**RECORDED INFORMATION**
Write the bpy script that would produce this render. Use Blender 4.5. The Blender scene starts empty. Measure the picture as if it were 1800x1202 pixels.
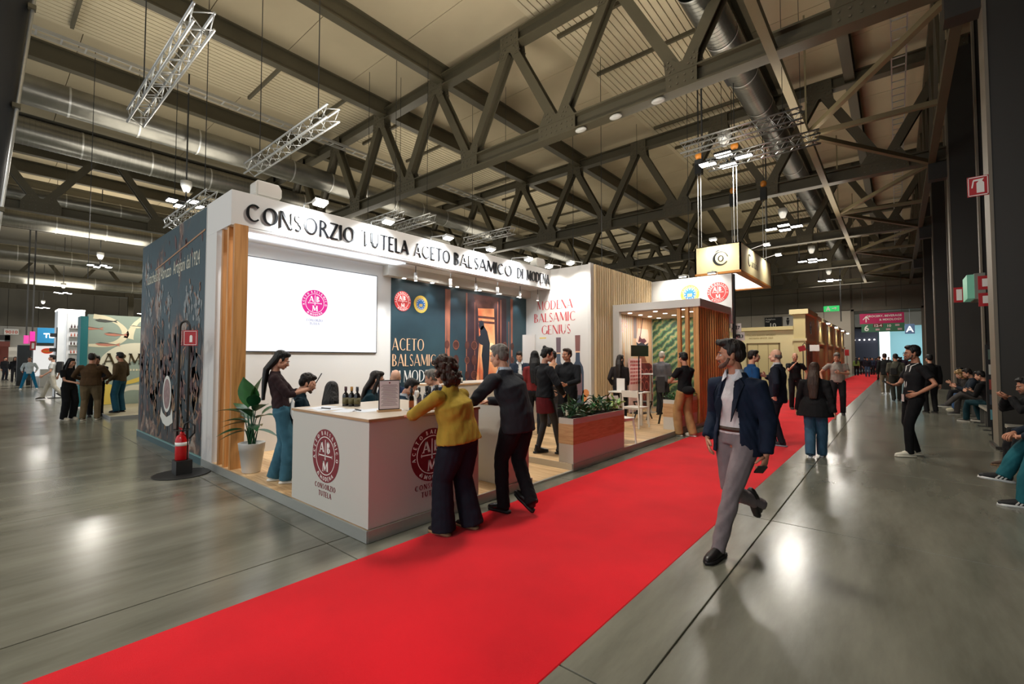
import bpy, bmesh, math, random
import numpy as np
from mathutils import Matrix, Vector, noise
random.seed(7)
C = bpy.context.scene.collection
PI = math.pi
H_CAM = 1.62
# ---------------------------------------------------------------- camera, world, exposure
cam_d = bpy.data.cameras.new('camera'); cam_d.sensor_width = 36; cam_d.lens = 16.0
cam_d.clip_start = .05; cam_d.clip_end = 400
cam = bpy.data.objects.new('camera', cam_d); C.objects.link(cam)
cam.location = (0, 0, H_CAM)
cam.rotation_euler = (PI/2 + math.atan(29/800), 0, math.radians(40.2))
sc = bpy.context.scene
sc.camera = cam
sc.view_settings.view_transform = 'Standard'; sc.view_settings.look = 'None'
sc.view_settings.gamma = 1; sc.view_settings.use_curve_mapping = False
sc.view_settings.exposure = 0.15
wd = bpy.data.worlds.new('world'); sc.world = wd; wd.use_nodes = True
wd.node_tree.nodes['Background'].inputs[0].default_value = (.86, .93, 1, 1)
wd.node_tree.nodes['Background'].inputs[1].default_value = 0.9
try:
    sc.cycles.max_bounces = 6; sc.cycles.diffuse_bounces = 4; sc.cycles.glossy_bounces = 3
    sc.cycles.sample_clamp_indirect = 4.0; sc.cycles.use_denoising = True
    sc.cycles.caustics_reflective = False; sc.cycles.caustics_refractive = False
except Exception: pass

def add_light(name, kind, loc, power, color=(1,1,1), size=.5, size_y=None, aim=None, spot=None, blend=.5):
    d = bpy.data.lights.new(name, kind); d.energy = power; d.color = color
    if kind == 'AREA':
        d.size = size
        if size_y: d.shape = 'RECTANGLE'; d.size_y = size_y
    else: d.shadow_soft_size = size
    if kind == 'SPOT' and spot: d.spot_size = math.radians(spot); d.spot_blend = blend
    o = bpy.data.objects.new(name, d); C.objects.link(o); o.location = loc
    if aim is not None:
        o.rotation_euler = (Vector(aim)-Vector(loc)).to_track_quat('-Z', 'Y').to_euler()
    return o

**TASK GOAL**
Reproduce the material above from its first line through the line containing "except Exception: pass", both ends included, and skip every picture.

**COMPLETE ANSWER**
Write the bpy script that would produce this render. Use Blender 4.5. The Blender scene starts empty. Measure the picture as if it were 1800x1202 pixels.
import bpy, bmesh, math, random
import numpy as np
from mathutils import Matrix, Vector, noise
random.seed(7)
C = bpy.context.scene.collection
PI = math.pi
H_CAM = 1.62
# ---------------------------------------------------------------- camera, world, exposure
cam_d = bpy.data.cameras.new('camera'); cam_d.sensor_width = 36; cam_d.lens = 16.0
cam_d.clip_start = .05; cam_d.clip_end = 400
cam = bpy.data.objects.new('camera', cam_d); C.objects.link(cam)
cam.location = (0, 0, H_CAM)
cam.rotation_euler = (PI/2 + math.atan(29/800), 0, math.radians(40.2))
sc = bpy.context.scene
sc.camera = cam
sc.view_settings.view_transform = 'Standard'; sc.view_settings.look = 'None'
sc.view_settings.gamma = 1; sc.view_settings.use_curve_mapping = False
sc.view_settings.exposure = 0.15
wd = bpy.data.worlds.new('world'); sc.world = wd; wd.use_nodes = True
wd.node_tree.nodes['Background'].inputs[0].default_value = (.86, .93, 1, 1)
wd.node_tree.nodes['Background'].inputs[1].default_value = 0.9
try:
    sc.cycles.max_bounces = 6; sc.cycles.diffuse_bounces = 4; sc.cycles.glossy_bounces = 3
    sc.cycles.sample_clamp_indirect = 4.0; sc.cycles.use_denoising = True
    sc.cycles.caustics_reflective = False; sc.cycles.caustics_refractive = False
except Exception: pass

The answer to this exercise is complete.